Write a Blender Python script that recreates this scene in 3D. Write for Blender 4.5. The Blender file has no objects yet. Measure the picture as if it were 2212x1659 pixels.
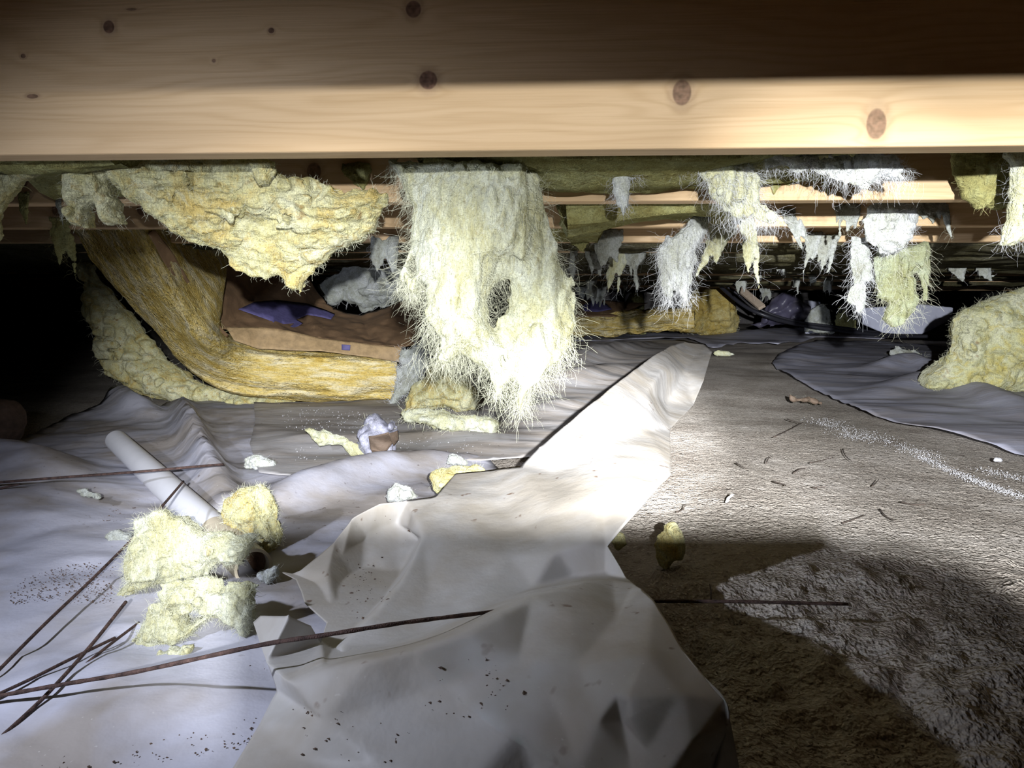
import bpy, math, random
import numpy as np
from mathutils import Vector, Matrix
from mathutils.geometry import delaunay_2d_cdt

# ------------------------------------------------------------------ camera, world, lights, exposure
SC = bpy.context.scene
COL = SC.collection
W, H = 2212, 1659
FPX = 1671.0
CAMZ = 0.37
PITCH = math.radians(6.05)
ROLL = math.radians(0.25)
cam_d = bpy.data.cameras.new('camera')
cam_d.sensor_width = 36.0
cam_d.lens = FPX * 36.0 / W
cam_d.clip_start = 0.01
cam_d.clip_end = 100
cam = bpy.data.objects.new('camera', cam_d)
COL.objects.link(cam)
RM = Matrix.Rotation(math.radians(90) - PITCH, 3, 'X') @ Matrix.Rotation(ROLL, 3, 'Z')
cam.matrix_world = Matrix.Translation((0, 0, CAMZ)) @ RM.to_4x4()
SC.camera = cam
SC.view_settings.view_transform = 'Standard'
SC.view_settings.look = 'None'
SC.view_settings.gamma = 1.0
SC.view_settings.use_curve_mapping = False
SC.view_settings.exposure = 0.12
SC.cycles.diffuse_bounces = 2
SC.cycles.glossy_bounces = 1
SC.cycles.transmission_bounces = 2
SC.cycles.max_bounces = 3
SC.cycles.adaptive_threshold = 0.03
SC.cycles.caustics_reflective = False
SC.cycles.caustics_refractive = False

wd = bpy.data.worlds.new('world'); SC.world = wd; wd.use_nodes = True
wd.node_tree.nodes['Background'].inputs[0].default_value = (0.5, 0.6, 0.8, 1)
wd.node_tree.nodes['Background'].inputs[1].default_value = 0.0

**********

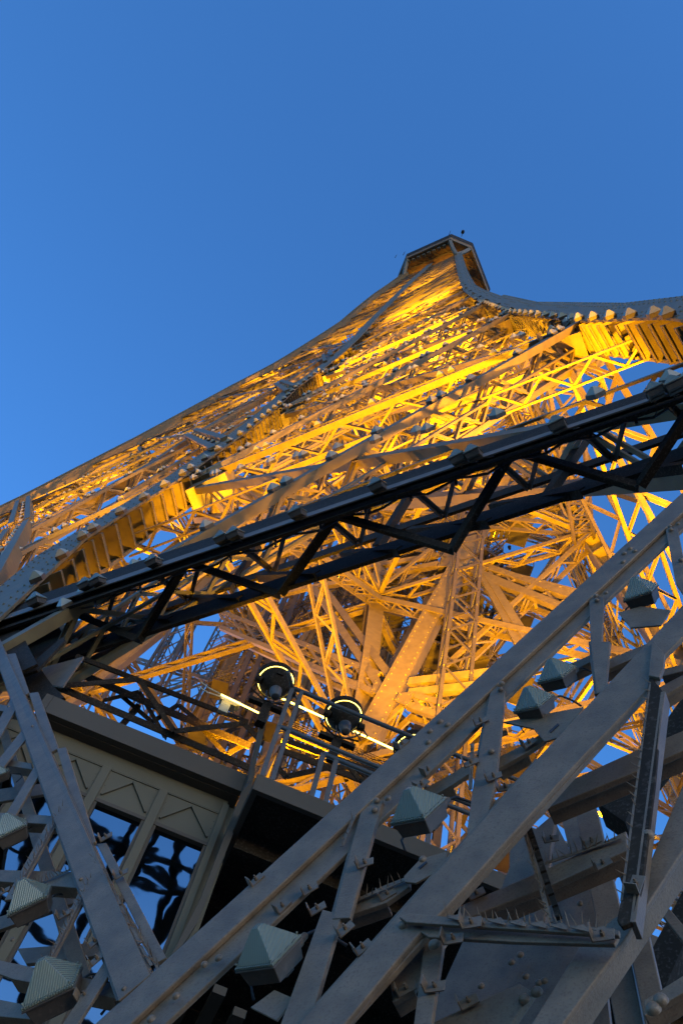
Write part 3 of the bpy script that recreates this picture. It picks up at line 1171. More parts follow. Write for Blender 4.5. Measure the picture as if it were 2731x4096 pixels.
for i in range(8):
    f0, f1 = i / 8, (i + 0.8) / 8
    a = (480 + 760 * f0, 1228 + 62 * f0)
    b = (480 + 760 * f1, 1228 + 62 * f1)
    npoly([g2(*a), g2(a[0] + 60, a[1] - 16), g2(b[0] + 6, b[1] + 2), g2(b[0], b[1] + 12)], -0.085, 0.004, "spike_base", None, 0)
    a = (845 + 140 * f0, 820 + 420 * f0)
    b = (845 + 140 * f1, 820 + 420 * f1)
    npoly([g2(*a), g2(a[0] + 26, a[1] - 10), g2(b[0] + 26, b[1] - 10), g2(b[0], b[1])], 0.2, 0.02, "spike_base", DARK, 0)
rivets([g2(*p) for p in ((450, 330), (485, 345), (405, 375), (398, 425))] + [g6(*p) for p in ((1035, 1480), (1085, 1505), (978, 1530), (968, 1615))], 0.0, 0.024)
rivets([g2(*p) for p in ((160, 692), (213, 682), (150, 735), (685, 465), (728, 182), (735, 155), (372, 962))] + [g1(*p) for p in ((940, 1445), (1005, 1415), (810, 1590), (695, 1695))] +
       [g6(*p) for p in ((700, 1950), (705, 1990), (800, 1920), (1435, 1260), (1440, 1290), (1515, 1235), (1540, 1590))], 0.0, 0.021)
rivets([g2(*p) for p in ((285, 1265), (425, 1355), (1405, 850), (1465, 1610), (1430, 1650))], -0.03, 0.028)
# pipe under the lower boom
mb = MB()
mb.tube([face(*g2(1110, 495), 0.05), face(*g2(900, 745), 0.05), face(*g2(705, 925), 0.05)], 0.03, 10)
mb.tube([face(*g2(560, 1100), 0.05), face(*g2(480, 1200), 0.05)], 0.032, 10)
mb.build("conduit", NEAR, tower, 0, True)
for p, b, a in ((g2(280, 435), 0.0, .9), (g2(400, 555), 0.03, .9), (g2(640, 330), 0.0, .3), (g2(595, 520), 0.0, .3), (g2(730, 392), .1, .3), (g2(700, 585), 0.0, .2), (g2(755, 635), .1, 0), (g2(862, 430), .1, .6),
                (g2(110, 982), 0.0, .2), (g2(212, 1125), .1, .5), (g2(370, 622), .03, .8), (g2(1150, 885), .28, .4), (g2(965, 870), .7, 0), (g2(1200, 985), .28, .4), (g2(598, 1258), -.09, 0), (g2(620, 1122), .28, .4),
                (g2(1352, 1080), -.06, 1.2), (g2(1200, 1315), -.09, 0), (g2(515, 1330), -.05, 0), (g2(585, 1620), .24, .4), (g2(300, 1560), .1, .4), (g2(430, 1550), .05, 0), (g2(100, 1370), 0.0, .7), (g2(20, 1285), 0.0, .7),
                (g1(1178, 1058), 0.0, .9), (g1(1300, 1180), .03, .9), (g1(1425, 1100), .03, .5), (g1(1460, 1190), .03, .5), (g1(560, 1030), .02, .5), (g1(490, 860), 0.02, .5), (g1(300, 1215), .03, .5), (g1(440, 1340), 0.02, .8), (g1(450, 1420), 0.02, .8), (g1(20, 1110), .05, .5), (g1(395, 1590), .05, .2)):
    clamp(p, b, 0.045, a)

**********

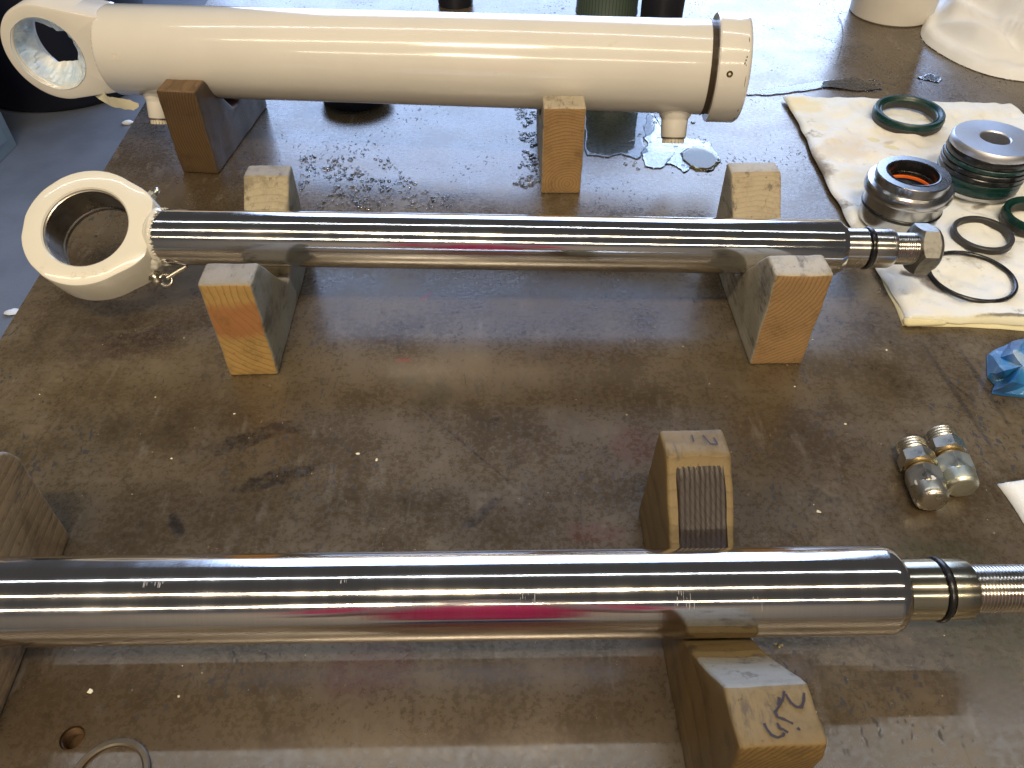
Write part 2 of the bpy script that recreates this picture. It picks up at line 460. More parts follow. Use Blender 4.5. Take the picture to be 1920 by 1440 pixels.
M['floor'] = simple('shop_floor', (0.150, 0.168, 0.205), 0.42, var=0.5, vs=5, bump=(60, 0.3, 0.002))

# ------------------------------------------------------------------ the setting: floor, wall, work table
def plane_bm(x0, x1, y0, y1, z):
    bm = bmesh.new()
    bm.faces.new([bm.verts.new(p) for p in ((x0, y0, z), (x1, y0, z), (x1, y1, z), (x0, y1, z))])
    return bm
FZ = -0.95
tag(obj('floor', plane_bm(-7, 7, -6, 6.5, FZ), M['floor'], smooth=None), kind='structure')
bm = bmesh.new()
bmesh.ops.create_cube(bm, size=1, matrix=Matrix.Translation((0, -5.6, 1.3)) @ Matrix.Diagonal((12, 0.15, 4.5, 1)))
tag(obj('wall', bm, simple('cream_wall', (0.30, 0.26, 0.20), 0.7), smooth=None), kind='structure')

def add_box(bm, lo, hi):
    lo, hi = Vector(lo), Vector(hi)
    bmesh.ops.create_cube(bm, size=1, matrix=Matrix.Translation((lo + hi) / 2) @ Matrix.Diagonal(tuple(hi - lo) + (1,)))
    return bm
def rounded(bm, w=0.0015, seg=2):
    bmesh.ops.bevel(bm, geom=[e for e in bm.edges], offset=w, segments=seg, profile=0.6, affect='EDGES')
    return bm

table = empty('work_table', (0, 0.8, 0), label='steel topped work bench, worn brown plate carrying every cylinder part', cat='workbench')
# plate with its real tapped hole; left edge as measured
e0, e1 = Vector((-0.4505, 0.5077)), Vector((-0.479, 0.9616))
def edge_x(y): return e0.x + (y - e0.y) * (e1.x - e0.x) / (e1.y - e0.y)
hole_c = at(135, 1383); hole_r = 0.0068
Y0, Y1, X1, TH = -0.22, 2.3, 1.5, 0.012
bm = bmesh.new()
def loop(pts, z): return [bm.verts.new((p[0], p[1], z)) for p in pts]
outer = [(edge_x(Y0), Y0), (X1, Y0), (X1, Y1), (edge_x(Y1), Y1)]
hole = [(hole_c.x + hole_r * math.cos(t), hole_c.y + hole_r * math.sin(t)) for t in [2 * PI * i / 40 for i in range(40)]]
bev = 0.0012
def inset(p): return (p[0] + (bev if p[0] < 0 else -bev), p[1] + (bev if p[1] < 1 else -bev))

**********

• Work instructions:
Do not copy any pictures. Retype exactly the stretch from the line with "Write a Blender" through the line with "SC.cycles.caustics_refractive = False".

• Solution:
Write a Blender Python script that recreates this scene in 3D. Write for Blender 4.5. The Blender file has no objects yet. Measure the picture as if it were 2212x1659 pixels.
import bpy, math, random
import numpy as np
from mathutils import Vector, Matrix
from mathutils.geometry import delaunay_2d_cdt

# ------------------------------------------------------------------ camera, world, lights, exposure
SC = bpy.context.scene
COL = SC.collection
W, H = 2212, 1659
FPX = 1671.0
CAMZ = 0.37
PITCH = math.radians(6.05)
ROLL = math.radians(0.25)
cam_d = bpy.data.cameras.new('camera')
cam_d.sensor_width = 36.0
cam_d.lens = FPX * 36.0 / W
cam_d.clip_start = 0.01
cam_d.clip_end = 100
cam = bpy.data.objects.new('camera', cam_d)
COL.objects.link(cam)
RM = Matrix.Rotation(math.radians(90) - PITCH, 3, 'X') @ Matrix.Rotation(ROLL, 3, 'Z')
cam.matrix_world = Matrix.Translation((0, 0, CAMZ)) @ RM.to_4x4()
SC.camera = cam
SC.view_settings.view_transform = 'Standard'
SC.view_settings.look = 'None'
SC.view_settings.gamma = 1.0
SC.view_settings.use_curve_mapping = False
SC.view_settings.exposure = 0.12
SC.cycles.diffuse_bounces = 2
SC.cycles.glossy_bounces = 1
SC.cycles.transmission_bounces = 2
SC.cycles.max_bounces = 3
SC.cycles.adaptive_threshold = 0.03
SC.cycles.caustics_reflective = False
SC.cycles.caustics_refractive = False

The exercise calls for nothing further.